Even if we were to assume that the admission of the contested testimony was erroneous, that would not in itself supply a ground for habeas relief under clearly established federal law, as determined by the Supreme Court. See 28 U.S.C. § 2254(d). For that reason, we deny Shafer’s petition. The United States Supreme Court has squarely held that not every evidentiary error at trial is sufficiently prejudicial to warrant habeas relief. Brecht v. Abrahamson, 507 U.S. 619, 637, 113 S.Ct. 1710, 123 L.Ed.2d 353 (1993). “Under this standard, habeas petitioners may obtain plenary review of their constitutional claims, but they are not entitled to habeas relief based on trial error unless they can establish that it resulted in actual prejudice.” Id. at 637, 113 S.Ct. 1710 (internal quotation marks omitted).

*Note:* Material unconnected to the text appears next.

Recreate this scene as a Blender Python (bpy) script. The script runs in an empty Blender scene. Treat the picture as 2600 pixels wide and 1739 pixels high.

An evidentiary error is harmless unless “record review leaves the conscientious judge in grave doubt about the likely effect of an error on the jury’s verdict.” O’Neal v. McAninch, 513 U.S. 432, 435, 115 S.Ct. 992, 130 L.Ed.2d 947 (1995). We consider “what effect the error had or reasonably may be taken to have had upon the jury’s decision.” Kotteakos v. United States, 328 U.S. 750, 764, 66 S.Ct. 1239, 90 L.Ed. 1557 (1946).
There was overwhelming evidence, independent from the testimony of Ms. Light and Dr. Simms, by which the jury could only have determined Shafer’s guilt. Particularly notable was the testimony of Lisa Ulrey, Shafer’s former girlfriend and the mother of one of Shafer’s victims, who at the time of Shafer’s trial had pled guilty to being an accomplice to Shafer’s alleged crimes. Ms. Ulrey testified that on many occasions she witnessed Shafer’s sexual abuse of her daughter. In addition, the [628]*628jury heard testimony from each of Shafer’s alleged victims. Thus, the total evidence presented does not establish that any evidentiary error had a “substantial and injurious effect or influence in determining the jury’s verdict,” Kotteakos, 328 U.S. at 776, 66 S.Ct. 1239; see also Brecht, 507 U.S. at 637, 113 S.Ct. 1710. Because Shafer failed to demonstrate that the Washington Court of Appeals’s decision was contrary to, or involved an unreasonable application of, clearly established federal law, the district court did not err in denying his petition. 28 U.S.C. § 2254(d).
AFFIRMED.
This disposition is not appropriate for publication and may not be cited to or by the courts of this circuit except as provided by Ninth Circuit Rule 36-3.
Free access — add to your briefcase to read the full text and ask questions with AI
Related
Cite This Page — Counsel Stack
100 F. App'x 626, Counsel Stack Legal Research, https://law.counselstack.com/opinion/shafer-v-miller-stout-ca9-2004.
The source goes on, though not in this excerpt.